* begin Supplied material *

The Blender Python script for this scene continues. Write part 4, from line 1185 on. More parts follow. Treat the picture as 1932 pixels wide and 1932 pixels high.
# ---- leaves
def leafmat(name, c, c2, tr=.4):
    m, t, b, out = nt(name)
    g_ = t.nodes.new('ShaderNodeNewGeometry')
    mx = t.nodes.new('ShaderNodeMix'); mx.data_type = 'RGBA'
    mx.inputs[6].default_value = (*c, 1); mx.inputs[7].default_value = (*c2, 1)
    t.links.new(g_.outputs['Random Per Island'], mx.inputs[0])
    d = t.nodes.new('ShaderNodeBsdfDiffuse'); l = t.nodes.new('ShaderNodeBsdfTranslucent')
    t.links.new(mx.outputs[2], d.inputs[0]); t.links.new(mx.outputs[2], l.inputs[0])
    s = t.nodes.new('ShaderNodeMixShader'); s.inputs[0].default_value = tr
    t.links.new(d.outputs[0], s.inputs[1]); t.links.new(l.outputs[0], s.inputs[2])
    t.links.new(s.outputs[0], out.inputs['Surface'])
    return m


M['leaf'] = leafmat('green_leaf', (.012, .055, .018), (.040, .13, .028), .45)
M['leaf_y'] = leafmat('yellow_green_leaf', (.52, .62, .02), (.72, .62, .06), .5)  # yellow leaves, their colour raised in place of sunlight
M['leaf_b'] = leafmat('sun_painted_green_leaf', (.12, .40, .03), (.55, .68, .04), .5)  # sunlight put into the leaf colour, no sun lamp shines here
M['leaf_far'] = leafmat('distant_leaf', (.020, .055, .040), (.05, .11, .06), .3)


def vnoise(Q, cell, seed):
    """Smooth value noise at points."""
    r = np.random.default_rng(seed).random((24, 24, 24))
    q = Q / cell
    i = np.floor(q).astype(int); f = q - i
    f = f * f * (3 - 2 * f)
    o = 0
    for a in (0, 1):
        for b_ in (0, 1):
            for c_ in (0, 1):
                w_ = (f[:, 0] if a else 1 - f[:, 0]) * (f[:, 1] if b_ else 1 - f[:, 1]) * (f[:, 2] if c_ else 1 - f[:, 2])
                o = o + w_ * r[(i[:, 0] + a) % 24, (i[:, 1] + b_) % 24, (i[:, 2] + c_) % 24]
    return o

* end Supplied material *

Word for word, write out all of the data above.

The Blender Python script for this scene continues. Write part 4, from line 1185 on. More parts follow. Treat the picture as 1932 pixels wide and 1932 pixels high.
# ---- leaves
def leafmat(name, c, c2, tr=.4):
    m, t, b, out = nt(name)
    g_ = t.nodes.new('ShaderNodeNewGeometry')
    mx = t.nodes.new('ShaderNodeMix'); mx.data_type = 'RGBA'
    mx.inputs[6].default_value = (*c, 1); mx.inputs[7].default_value = (*c2, 1)
    t.links.new(g_.outputs['Random Per Island'], mx.inputs[0])
    d = t.nodes.new('ShaderNodeBsdfDiffuse'); l = t.nodes.new('ShaderNodeBsdfTranslucent')
    t.links.new(mx.outputs[2], d.inputs[0]); t.links.new(mx.outputs[2], l.inputs[0])
    s = t.nodes.new('ShaderNodeMixShader'); s.inputs[0].default_value = tr
    t.links.new(d.outputs[0], s.inputs[1]); t.links.new(l.outputs[0], s.inputs[2])
    t.links.new(s.outputs[0], out.inputs['Surface'])
    return m


M['leaf'] = leafmat('green_leaf', (.012, .055, .018), (.040, .13, .028), .45)
M['leaf_y'] = leafmat('yellow_green_leaf', (.52, .62, .02), (.72, .62, .06), .5)  # yellow leaves, their colour raised in place of sunlight
M['leaf_b'] = leafmat('sun_painted_green_leaf', (.12, .40, .03), (.55, .68, .04), .5)  # sunlight put into the leaf colour, no sun lamp shines here
M['leaf_far'] = leafmat('distant_leaf', (.020, .055, .040), (.05, .11, .06), .3)


def vnoise(Q, cell, seed):
    """Smooth value noise at points."""
    r = np.random.default_rng(seed).random((24, 24, 24))
    q = Q / cell
    i = np.floor(q).astype(int); f = q - i
    f = f * f * (3 - 2 * f)
    o = 0
    for a in (0, 1):
        for b_ in (0, 1):
            for c_ in (0, 1):
                w_ = (f[:, 0] if a else 1 - f[:, 0]) * (f[:, 1] if b_ else 1 - f[:, 1]) * (f[:, 2] if c_ else 1 - f[:, 2])
                o = o + w_ * r[(i[:, 0] + a) % 24, (i[:, 1] + b_) % 24, (i[:, 2] + c_) % 24]
    return o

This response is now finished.